Question to be asked at the first Republican presidential debate (if not before): Where are those “thousands” of boots going to come from? A decade-and-a-half fighting in the Middle East has brought us 7,000 dead, 52,000 wounded, and a volunteer army so stretched that soldiers are being sent into war zones for four, five, and in some cases as many as 10 tours of duty.

It’s a war, in other words, that calls for sacrifice on the part of only 1 percent of the American people, while 99 percent — you, me, and the comfortably insulated warhawks on Capitol Hill — live peacetime lives, expressing our “support” for the troops with ribbon stickers on our cars and stand-up applause for combat veterans at sports events.

But wait: On further review, it turns out there is one member, out of 537 in the U.S. Senate and House, who has a real rather than rhetorical answer to the “thousands of boots” question. Not that we’ll be hearing from him in any of those Republican presidential debates since he’s a Democrat — and a liberal one at that.

Say what you will about Congressman Charles Rangel’s fundraising ethics, when the issue is American lives on the battlefield, he speaks with authority — the authority lacking in all but a few of his Capitol Hill colleagues. A decorated veteran of the Korean War, he’s introduced a bill in the House to restore the military draft — actually reintroduced, since he’s put it before the Congress every session for the past decade — arguing, “If war is truly necessary, we must all come together to support and defend our nation. The 3.3 million military households have become a virtual military class, unfairly shouldering the brunt of war.”

You haven’t heard of Rangel’s draft bill? No mystery there. It’s because the chief warhawk of the House, Speaker John Boehner, hasn’t deigned to push it through committee and bring it to the floor for a vote. Why not? Because, for those millennials too young to remember, the draft was ended in 1973 because of demonstrations against an unpopular war — just as our current war in the Middle East, according to public opinion polls, is unpopular.

“It would take a lot of courage for people (in Congress) to vote on this,” said Rangel on introducing his latest draft bill. “We wouldn’t be in this mess we’re in if people knew their kids might be drafted.”

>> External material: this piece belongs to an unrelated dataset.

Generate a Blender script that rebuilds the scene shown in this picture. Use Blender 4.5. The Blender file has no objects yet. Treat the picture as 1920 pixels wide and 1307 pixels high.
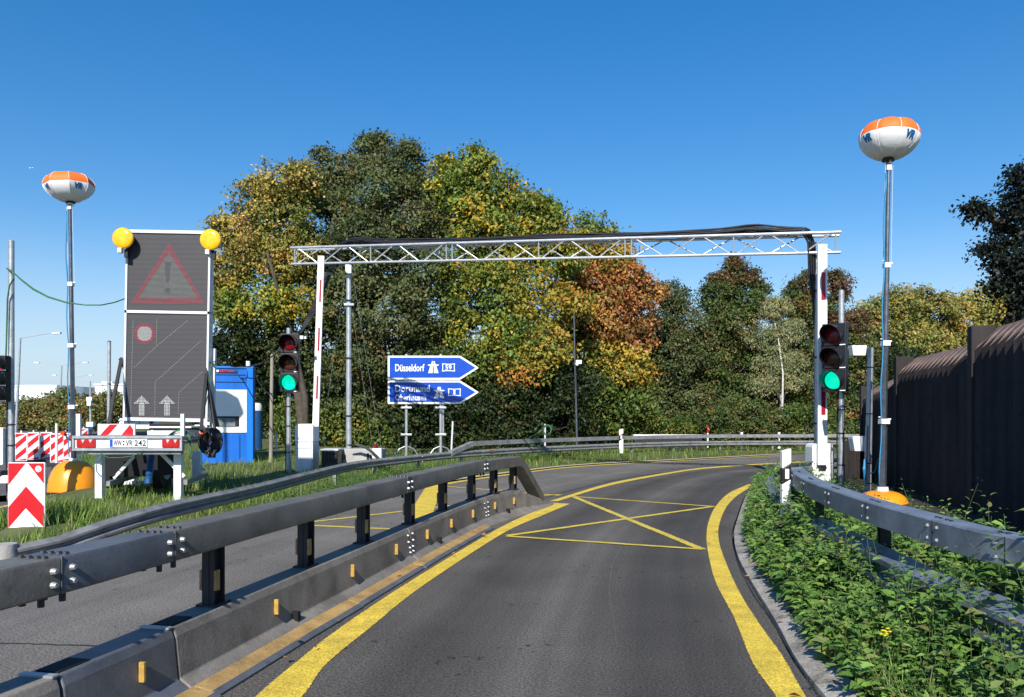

No we wouldn’t. But don’t expect the boots-on-the-ground brigade — would-be commanders-in-chief like Marco Rubio or Lindsey Graham — to admit it. They’re too busy, between campaign fundraisers, picking up on Liam Neeson lines or chasing down Super Glue to hold the world together.

Sound bite to remember

“They say women talk too much. If you have worked in Congress you know that the filibuster was invented by men.”